### INSTRUCTIONS FOR THE TASK
Extract the data exactly, missing nothing.

### SOURCE DATA
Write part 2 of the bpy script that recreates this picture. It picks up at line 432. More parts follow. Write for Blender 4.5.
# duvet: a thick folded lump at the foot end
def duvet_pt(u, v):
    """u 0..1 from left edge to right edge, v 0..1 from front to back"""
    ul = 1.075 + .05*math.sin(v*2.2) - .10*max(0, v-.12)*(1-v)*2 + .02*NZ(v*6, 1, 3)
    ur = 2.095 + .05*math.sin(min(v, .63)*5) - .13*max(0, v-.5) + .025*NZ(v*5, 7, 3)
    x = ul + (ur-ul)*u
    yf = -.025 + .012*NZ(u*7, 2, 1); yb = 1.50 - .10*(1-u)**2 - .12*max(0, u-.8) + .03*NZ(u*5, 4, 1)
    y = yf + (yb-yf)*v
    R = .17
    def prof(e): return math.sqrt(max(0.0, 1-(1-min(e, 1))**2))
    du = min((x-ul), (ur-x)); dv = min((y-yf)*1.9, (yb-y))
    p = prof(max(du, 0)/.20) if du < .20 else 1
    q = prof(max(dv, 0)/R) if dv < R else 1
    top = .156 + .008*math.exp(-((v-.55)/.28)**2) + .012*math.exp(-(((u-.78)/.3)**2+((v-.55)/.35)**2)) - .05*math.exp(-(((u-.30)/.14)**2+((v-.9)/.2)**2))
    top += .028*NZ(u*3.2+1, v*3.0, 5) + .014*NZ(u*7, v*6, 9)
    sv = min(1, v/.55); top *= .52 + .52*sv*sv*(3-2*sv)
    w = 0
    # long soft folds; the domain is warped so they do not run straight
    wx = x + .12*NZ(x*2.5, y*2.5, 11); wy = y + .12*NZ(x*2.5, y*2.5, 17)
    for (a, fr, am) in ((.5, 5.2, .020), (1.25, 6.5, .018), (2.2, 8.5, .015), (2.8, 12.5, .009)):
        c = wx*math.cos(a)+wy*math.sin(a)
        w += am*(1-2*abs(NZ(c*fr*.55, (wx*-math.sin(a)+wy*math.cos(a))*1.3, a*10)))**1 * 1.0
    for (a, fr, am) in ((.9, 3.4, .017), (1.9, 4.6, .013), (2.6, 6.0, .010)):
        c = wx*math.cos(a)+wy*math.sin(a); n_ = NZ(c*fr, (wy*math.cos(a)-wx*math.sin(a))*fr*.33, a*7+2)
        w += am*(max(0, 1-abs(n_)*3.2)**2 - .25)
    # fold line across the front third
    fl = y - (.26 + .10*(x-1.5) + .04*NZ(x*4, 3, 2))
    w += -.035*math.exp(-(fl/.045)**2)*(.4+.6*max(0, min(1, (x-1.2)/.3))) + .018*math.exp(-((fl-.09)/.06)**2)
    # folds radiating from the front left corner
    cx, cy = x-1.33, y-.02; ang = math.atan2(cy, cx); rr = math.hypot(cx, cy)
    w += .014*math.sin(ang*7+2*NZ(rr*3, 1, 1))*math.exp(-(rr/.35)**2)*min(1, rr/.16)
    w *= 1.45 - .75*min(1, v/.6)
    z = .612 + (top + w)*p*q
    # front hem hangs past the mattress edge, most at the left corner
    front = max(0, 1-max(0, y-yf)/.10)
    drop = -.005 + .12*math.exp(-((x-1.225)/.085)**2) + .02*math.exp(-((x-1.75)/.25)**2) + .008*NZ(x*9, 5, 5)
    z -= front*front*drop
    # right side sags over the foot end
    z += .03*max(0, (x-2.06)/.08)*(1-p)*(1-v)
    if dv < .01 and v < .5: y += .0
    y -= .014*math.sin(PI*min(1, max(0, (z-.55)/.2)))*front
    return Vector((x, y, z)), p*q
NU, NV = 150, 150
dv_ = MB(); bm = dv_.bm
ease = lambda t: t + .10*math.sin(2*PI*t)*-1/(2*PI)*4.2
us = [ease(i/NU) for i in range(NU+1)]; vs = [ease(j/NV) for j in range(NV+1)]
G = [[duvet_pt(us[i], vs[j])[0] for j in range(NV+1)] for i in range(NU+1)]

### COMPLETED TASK
Write part 2 of the bpy script that recreates this picture. It picks up at line 432. More parts follow. Write for Blender 4.5.
# duvet: a thick folded lump at the foot end
def duvet_pt(u, v):
    """u 0..1 from left edge to right edge, v 0..1 from front to back"""
    ul = 1.075 + .05*math.sin(v*2.2) - .10*max(0, v-.12)*(1-v)*2 + .02*NZ(v*6, 1, 3)
    ur = 2.095 + .05*math.sin(min(v, .63)*5) - .13*max(0, v-.5) + .025*NZ(v*5, 7, 3)
    x = ul + (ur-ul)*u
    yf = -.025 + .012*NZ(u*7, 2, 1); yb = 1.50 - .10*(1-u)**2 - .12*max(0, u-.8) + .03*NZ(u*5, 4, 1)
    y = yf + (yb-yf)*v
    R = .17
    def prof(e): return math.sqrt(max(0.0, 1-(1-min(e, 1))**2))
    du = min((x-ul), (ur-x)); dv = min((y-yf)*1.9, (yb-y))
    p = prof(max(du, 0)/.20) if du < .20 else 1
    q = prof(max(dv, 0)/R) if dv < R else 1
    top = .156 + .008*math.exp(-((v-.55)/.28)**2) + .012*math.exp(-(((u-.78)/.3)**2+((v-.55)/.35)**2)) - .05*math.exp(-(((u-.30)/.14)**2+((v-.9)/.2)**2))
    top += .028*NZ(u*3.2+1, v*3.0, 5) + .014*NZ(u*7, v*6, 9)
    sv = min(1, v/.55); top *= .52 + .52*sv*sv*(3-2*sv)
    w = 0
    # long soft folds; the domain is warped so they do not run straight
    wx = x + .12*NZ(x*2.5, y*2.5, 11); wy = y + .12*NZ(x*2.5, y*2.5, 17)
    for (a, fr, am) in ((.5, 5.2, .020), (1.25, 6.5, .018), (2.2, 8.5, .015), (2.8, 12.5, .009)):
        c = wx*math.cos(a)+wy*math.sin(a)
        w += am*(1-2*abs(NZ(c*fr*.55, (wx*-math.sin(a)+wy*math.cos(a))*1.3, a*10)))**1 * 1.0
    for (a, fr, am) in ((.9, 3.4, .017), (1.9, 4.6, .013), (2.6, 6.0, .010)):
        c = wx*math.cos(a)+wy*math.sin(a); n_ = NZ(c*fr, (wy*math.cos(a)-wx*math.sin(a))*fr*.33, a*7+2)
        w += am*(max(0, 1-abs(n_)*3.2)**2 - .25)
    # fold line across the front third
    fl = y - (.26 + .10*(x-1.5) + .04*NZ(x*4, 3, 2))
    w += -.035*math.exp(-(fl/.045)**2)*(.4+.6*max(0, min(1, (x-1.2)/.3))) + .018*math.exp(-((fl-.09)/.06)**2)
    # folds radiating from the front left corner
    cx, cy = x-1.33, y-.02; ang = math.atan2(cy, cx); rr = math.hypot(cx, cy)
    w += .014*math.sin(ang*7+2*NZ(rr*3, 1, 1))*math.exp(-(rr/.35)**2)*min(1, rr/.16)
    w *= 1.45 - .75*min(1, v/.6)
    z = .612 + (top + w)*p*q
    # front hem hangs past the mattress edge, most at the left corner
    front = max(0, 1-max(0, y-yf)/.10)
    drop = -.005 + .12*math.exp(-((x-1.225)/.085)**2) + .02*math.exp(-((x-1.75)/.25)**2) + .008*NZ(x*9, 5, 5)
    z -= front*front*drop
    # right side sags over the foot end
    z += .03*max(0, (x-2.06)/.08)*(1-p)*(1-v)
    if dv < .01 and v < .5: y += .0
    y -= .014*math.sin(PI*min(1, max(0, (z-.55)/.2)))*front
    return Vector((x, y, z)), p*q
NU, NV = 150, 150
dv_ = MB(); bm = dv_.bm
ease = lambda t: t + .10*math.sin(2*PI*t)*-1/(2*PI)*4.2
us = [ease(i/NU) for i in range(NU+1)]; vs = [ease(j/NV) for j in range(NV+1)]
G = [[duvet_pt(us[i], vs[j])[0] for j in range(NV+1)] for i in range(NU+1)]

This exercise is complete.